* TASK BRIEF
Word for word, give the material below again, minus any images.

------------------------------------------------------------------------

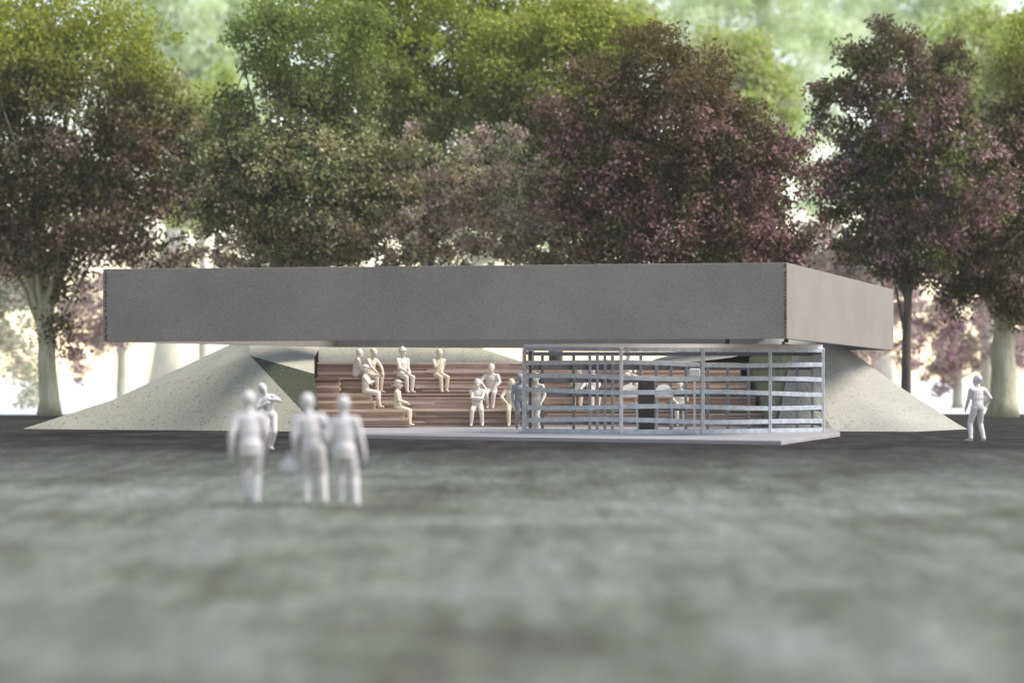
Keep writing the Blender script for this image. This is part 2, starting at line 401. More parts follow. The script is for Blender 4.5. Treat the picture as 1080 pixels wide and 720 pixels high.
# ------------------------------------------------------------------ bleachers
bl = empty('bleachers', (-.5, 88.3, 0)); tag(bl, 'wide stepped seating of stacked brown boards under the flat roof', 'bleachers')
rb = random.Random(3)
def boards(x0, x1, y0, y1, z0, z1, k):
    """one riser block: a stack of thin boards, long boards butt at random joints"""
    bm = bmesh.new(); h = (z1 - z0) / k
    for i in range(k):
        xs = [x0]; 
        if x1 - x0 > 4:
            x = x0 + rb.uniform(1.5, 4)
            while x < x1 - 1: xs.append(x); x += rb.uniform(2.5, 5)
        xs.append(x1)
        lay = (rb.choice((0, .02, .012, .045)) if i < k - 2 else (.06 if i == k - 2 and k > 4 else -.055 if i == k - 1 else .01))
        for a, b_ in zip(xs, xs[1:]):
            f = y0 + lay + rb.uniform(-.008, .008)
            ex = rb.uniform(-.03, .03) if b_ == x1 else -.004
            box(bm, a, b_ + ex, f, y1, z0 + i * h + .004, z0 + (i + 1) * h - .002)
    return obj('step', bm, M_wood, bl)
Lz = [0, .546, 1.026, 1.53, 2.01]; Ly = [88.3, 89.1, 89.9, 90.7, 91.5]
xl = X(332, 89.5)
xr = [X(805, 88.3), X(797, 89.1), X(789, 89.9), X(781, 90.7)]
for i in range(4): boards(xl if i else X(332, 88.3), xr[i], Ly[i], 91.5 , Lz[i], Lz[i + 1], 9)
boards(X(333, 87.3), X(431, 87.3), 87.3, 88.27, 0.02, .296, 3)
boards(X(333, 87.6), X(427, 87.6), 87.55, 88.27, .296, .552, 3)
boards(X(333, 88.0), X(394, 88.0), 88.0, 89.07, .556, .813, 3)
boards(X(333, 88.4), X(391, 88.4), 88.35, 89.07, .813, 1.02, 2)
boards(X(333, 89.4), X(358, 89.4), 89.35, 89.87, 1.03, 1.53, 6)

# ------------------------------------------------------------------ railed enclosure
cg = empty('railed_enclosure', (X(700, 79), 79, 0)); tag(cg, 'open grey enclosure of curved horizontal rails and slim posts on the floor slab', 'enclosure')
front = [(553, 79.6), (600, 78.5), (655, 77.9), (700, 77.9), (741, 78.2), (812, 79.2), (868, 80.4)]
fp = [Vector((X(px, d), d)) for px, d in front]
rearL = Vector((X(561, 84), 84)); rearR = Vector((X(858, 84.3), 84.3))
def spline(pts, n=8):
    out = []
    for i in range(len(pts) - 1):
        p0 = pts[max(i - 1, 0)]; p1 = pts[i]; p2 = pts[i + 1]; p3 = pts[min(i + 2, len(pts) - 1)]
        for k in range(n):
            t = k / n
            out.append(.5 * ((2 * p1) + (p2 - p0) * t + (2 * p0 - 5 * p1 + 4 * p2 - p3) * t * t + (3 * p1 - p0 - 3 * p2 + p3) * t ** 3))
    out.append(pts[-1]); return out
def rail(path, zf, w, h, mat, name='rail', lab=None):
    bm = bmesh.new(); prev = None; n = len(path)
    for i, p in enumerate(path):
        t = (path[min(i + 1, n - 1)] - path[max(i - 1, 0)]).normalized(); nr = Vector((t.y, -t.x))
        z = zf(p); pts = [V3(p + nr * w / 2, z - h / 2), V3(p + nr * w / 2, z + h / 2), V3(p - nr * w / 2, z + h / 2), V3(p - nr * w / 2, z - h / 2)]
        vs = [bm.verts.new(q) for q in pts]
        if prev:
            for k in range(4): bm.faces.new((prev[k], prev[(k + 1) % 4], vs[(k + 1) % 4], vs[k]))
        else: bm.faces.new(vs)
        prev = vs
    bm.faces.new(prev)
    bmesh.ops.recalc_face_normals(bm, faces=bm.faces)
    bevel(bm, .008)
    return obj(name, bm, mat, cg)
front_path = spline(fp)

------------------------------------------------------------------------

* SOLUTION TO THIS PROBLEM
Keep writing the Blender script for this image. This is part 2, starting at line 401. More parts follow. The script is for Blender 4.5. Treat the picture as 1080 pixels wide and 720 pixels high.
# ------------------------------------------------------------------ bleachers
bl = empty('bleachers', (-.5, 88.3, 0)); tag(bl, 'wide stepped seating of stacked brown boards under the flat roof', 'bleachers')
rb = random.Random(3)
def boards(x0, x1, y0, y1, z0, z1, k):
    """one riser block: a stack of thin boards, long boards butt at random joints"""
    bm = bmesh.new(); h = (z1 - z0) / k
    for i in range(k):
        xs = [x0]; 
        if x1 - x0 > 4:
            x = x0 + rb.uniform(1.5, 4)
            while x < x1 - 1: xs.append(x); x += rb.uniform(2.5, 5)
        xs.append(x1)
        lay = (rb.choice((0, .02, .012, .045)) if i < k - 2 else (.06 if i == k - 2 and k > 4 else -.055 if i == k - 1 else .01))
        for a, b_ in zip(xs, xs[1:]):
            f = y0 + lay + rb.uniform(-.008, .008)
            ex = rb.uniform(-.03, .03) if b_ == x1 else -.004
            box(bm, a, b_ + ex, f, y1, z0 + i * h + .004, z0 + (i + 1) * h - .002)
    return obj('step', bm, M_wood, bl)
Lz = [0, .546, 1.026, 1.53, 2.01]; Ly = [88.3, 89.1, 89.9, 90.7, 91.5]
xl = X(332, 89.5)
xr = [X(805, 88.3), X(797, 89.1), X(789, 89.9), X(781, 90.7)]
for i in range(4): boards(xl if i else X(332, 88.3), xr[i], Ly[i], 91.5 , Lz[i], Lz[i + 1], 9)
boards(X(333, 87.3), X(431, 87.3), 87.3, 88.27, 0.02, .296, 3)
boards(X(333, 87.6), X(427, 87.6), 87.55, 88.27, .296, .552, 3)
boards(X(333, 88.0), X(394, 88.0), 88.0, 89.07, .556, .813, 3)
boards(X(333, 88.4), X(391, 88.4), 88.35, 89.07, .813, 1.02, 2)
boards(X(333, 89.4), X(358, 89.4), 89.35, 89.87, 1.03, 1.53, 6)

# ------------------------------------------------------------------ railed enclosure
cg = empty('railed_enclosure', (X(700, 79), 79, 0)); tag(cg, 'open grey enclosure of curved horizontal rails and slim posts on the floor slab', 'enclosure')
front = [(553, 79.6), (600, 78.5), (655, 77.9), (700, 77.9), (741, 78.2), (812, 79.2), (868, 80.4)]
fp = [Vector((X(px, d), d)) for px, d in front]
rearL = Vector((X(561, 84), 84)); rearR = Vector((X(858, 84.3), 84.3))
def spline(pts, n=8):
    out = []
    for i in range(len(pts) - 1):
        p0 = pts[max(i - 1, 0)]; p1 = pts[i]; p2 = pts[i + 1]; p3 = pts[min(i + 2, len(pts) - 1)]
        for k in range(n):
            t = k / n
            out.append(.5 * ((2 * p1) + (p2 - p0) * t + (2 * p0 - 5 * p1 + 4 * p2 - p3) * t * t + (3 * p1 - p0 - 3 * p2 + p3) * t ** 3))
    out.append(pts[-1]); return out
def rail(path, zf, w, h, mat, name='rail', lab=None):
    bm = bmesh.new(); prev = None; n = len(path)
    for i, p in enumerate(path):
        t = (path[min(i + 1, n - 1)] - path[max(i - 1, 0)]).normalized(); nr = Vector((t.y, -t.x))
        z = zf(p); pts = [V3(p + nr * w / 2, z - h / 2), V3(p + nr * w / 2, z + h / 2), V3(p - nr * w / 2, z + h / 2), V3(p - nr * w / 2, z - h / 2)]
        vs = [bm.verts.new(q) for q in pts]
        if prev:
            for k in range(4): bm.faces.new((prev[k], prev[(k + 1) % 4], vs[(k + 1) % 4], vs[k]))
        else: bm.faces.new(vs)
        prev = vs
    bm.faces.new(prev)
    bmesh.ops.recalc_face_normals(bm, faces=bm.faces)
    bevel(bm, .008)
    return obj(name, bm, mat, cg)
front_path = spline(fp)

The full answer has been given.